A mesa de planejamento patrimonial e sucessório no Brasil nunca esteve tão movimentada. O que antes era frequentemente percebido como um tema distante, restrito às grandes fortunas ou uma mera manobra fiscal, hoje se impõe como uma necessidade estratégica e multidisciplinar para um universo crescente de famílias e empresas.

Sim, as recentes discussões e alterações em nosso regime tributário – como o potencial aumento do ITCMD, as novas regras para fundos exclusivos e estruturas offshore – atuaram como um potinho na urgência, mas o movimento que testemunhamos é mais profundo. É uma mudança estrutural de mentalidade. As pessoas estão, cada vez mais, percebendo que a organização e a perpetuação de um patrimônio exigem planejamento, governança e uma visão de longo prazo que transcende a próxima fatura de imposto.

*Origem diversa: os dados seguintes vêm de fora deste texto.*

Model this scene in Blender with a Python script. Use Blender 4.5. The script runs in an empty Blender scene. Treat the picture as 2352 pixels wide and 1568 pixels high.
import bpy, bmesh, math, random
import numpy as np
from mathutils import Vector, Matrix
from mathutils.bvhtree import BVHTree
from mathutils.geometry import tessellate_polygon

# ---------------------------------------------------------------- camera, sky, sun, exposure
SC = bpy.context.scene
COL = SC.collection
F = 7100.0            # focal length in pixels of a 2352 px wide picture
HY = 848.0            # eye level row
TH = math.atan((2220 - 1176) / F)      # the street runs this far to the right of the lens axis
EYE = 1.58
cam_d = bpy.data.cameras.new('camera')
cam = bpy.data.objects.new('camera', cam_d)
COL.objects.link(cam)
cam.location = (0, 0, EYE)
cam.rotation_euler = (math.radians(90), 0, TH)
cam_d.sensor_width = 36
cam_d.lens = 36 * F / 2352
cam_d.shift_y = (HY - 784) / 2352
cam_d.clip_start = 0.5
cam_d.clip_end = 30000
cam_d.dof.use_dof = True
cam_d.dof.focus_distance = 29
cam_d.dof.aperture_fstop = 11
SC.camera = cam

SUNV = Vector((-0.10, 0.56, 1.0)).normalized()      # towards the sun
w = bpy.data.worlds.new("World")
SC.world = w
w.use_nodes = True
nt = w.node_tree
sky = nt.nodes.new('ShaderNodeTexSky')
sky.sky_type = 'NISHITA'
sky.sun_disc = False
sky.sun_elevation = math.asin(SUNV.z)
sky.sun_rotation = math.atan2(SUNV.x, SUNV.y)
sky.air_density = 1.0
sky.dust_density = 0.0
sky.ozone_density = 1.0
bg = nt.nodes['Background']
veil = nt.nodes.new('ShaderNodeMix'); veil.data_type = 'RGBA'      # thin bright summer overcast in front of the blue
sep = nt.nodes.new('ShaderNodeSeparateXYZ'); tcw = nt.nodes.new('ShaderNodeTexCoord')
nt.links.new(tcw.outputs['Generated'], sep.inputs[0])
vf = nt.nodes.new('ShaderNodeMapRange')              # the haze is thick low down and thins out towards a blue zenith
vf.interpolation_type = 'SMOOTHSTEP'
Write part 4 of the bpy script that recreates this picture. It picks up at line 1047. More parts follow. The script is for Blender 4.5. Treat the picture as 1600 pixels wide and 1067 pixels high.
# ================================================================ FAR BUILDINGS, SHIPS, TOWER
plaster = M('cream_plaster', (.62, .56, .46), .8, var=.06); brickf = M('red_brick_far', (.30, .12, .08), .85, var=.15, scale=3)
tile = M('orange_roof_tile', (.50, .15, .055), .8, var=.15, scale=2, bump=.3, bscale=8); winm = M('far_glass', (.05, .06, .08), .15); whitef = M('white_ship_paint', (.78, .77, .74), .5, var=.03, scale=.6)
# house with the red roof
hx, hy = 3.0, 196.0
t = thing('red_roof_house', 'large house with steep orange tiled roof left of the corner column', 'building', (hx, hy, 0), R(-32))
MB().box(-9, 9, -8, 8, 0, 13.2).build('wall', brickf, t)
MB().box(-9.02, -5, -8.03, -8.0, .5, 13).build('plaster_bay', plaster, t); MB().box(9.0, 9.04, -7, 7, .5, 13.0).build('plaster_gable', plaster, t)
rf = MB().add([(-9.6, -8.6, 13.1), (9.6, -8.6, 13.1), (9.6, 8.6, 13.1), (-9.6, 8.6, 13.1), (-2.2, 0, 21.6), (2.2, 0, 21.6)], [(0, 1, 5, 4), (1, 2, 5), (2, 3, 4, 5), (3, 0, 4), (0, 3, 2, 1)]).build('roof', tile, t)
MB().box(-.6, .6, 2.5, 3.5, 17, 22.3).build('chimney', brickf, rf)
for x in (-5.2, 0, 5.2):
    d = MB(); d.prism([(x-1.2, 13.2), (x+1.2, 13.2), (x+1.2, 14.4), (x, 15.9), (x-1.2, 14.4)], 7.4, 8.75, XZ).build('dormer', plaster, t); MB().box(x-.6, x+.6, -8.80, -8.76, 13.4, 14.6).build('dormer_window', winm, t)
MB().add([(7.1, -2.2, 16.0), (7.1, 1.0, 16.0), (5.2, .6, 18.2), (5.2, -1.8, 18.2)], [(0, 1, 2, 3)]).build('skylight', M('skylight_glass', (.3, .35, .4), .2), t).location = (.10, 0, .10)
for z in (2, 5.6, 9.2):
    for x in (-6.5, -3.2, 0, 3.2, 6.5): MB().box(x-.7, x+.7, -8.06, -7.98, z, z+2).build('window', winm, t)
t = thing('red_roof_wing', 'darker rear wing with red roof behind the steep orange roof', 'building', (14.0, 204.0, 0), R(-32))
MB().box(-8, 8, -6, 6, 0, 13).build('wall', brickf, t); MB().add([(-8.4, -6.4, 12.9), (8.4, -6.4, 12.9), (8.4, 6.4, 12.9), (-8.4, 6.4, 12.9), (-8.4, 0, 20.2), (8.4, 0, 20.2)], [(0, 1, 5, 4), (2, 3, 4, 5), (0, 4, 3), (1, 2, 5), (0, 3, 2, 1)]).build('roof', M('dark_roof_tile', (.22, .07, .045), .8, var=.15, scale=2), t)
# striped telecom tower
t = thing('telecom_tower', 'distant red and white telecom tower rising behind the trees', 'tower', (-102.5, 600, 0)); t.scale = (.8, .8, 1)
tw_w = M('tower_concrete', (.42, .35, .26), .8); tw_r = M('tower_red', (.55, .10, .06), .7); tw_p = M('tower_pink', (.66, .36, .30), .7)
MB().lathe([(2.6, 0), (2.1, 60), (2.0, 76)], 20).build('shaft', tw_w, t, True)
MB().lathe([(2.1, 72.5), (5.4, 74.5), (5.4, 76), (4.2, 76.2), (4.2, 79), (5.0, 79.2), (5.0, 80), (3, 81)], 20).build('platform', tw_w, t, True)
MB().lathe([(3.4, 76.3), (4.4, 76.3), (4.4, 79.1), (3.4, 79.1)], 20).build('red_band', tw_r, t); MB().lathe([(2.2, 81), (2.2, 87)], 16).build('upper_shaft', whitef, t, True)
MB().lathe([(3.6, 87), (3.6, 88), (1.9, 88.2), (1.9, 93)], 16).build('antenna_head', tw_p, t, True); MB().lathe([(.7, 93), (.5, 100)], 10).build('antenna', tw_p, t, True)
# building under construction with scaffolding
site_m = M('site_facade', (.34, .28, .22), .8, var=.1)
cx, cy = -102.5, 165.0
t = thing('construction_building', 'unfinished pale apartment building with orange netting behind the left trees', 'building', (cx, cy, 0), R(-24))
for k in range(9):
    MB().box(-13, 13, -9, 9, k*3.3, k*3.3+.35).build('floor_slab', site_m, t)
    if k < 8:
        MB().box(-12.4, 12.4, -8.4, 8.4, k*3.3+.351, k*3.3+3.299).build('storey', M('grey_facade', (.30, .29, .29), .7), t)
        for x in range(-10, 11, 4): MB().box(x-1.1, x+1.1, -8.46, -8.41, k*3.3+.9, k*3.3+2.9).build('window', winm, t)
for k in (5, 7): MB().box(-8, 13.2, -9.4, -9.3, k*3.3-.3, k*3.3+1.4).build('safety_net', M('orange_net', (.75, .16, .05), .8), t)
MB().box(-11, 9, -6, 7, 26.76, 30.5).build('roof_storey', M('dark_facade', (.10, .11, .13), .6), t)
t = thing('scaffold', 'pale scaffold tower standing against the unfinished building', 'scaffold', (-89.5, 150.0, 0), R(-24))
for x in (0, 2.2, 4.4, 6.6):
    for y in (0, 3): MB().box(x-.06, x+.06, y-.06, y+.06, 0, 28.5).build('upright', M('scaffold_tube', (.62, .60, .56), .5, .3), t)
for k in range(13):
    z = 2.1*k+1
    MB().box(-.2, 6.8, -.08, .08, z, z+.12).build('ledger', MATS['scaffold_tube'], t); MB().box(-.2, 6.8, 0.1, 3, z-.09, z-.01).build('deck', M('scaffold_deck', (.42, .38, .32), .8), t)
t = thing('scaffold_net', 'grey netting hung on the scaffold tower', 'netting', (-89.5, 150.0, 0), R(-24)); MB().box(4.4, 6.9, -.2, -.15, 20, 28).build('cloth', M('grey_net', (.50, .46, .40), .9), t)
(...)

Não se trata apenas de “economizar tributos” ou de reagir ao noticiário. O verdadeiro planejamento patrimonial e sucessório é uma engenharia complexa que se entrelaça com as dinâmicas familiares, os objetivos empresariais e, por vezes, até com os legados afetivos e os valores intangíveis. É uma busca legítima por harmonia, continuidade e segurança, visando reduzir o risco de litígios, desorganização ou, pior, a destruição de valor no processo sucessório.

A interdisciplinaridade é a marca de um planejamento sucessório verdadeiramente eficaz. Tomemos como exemplo a constituição de holdings patrimoniais. É uma ferramenta relevante, com potenciais ganhos em eficiência e organização.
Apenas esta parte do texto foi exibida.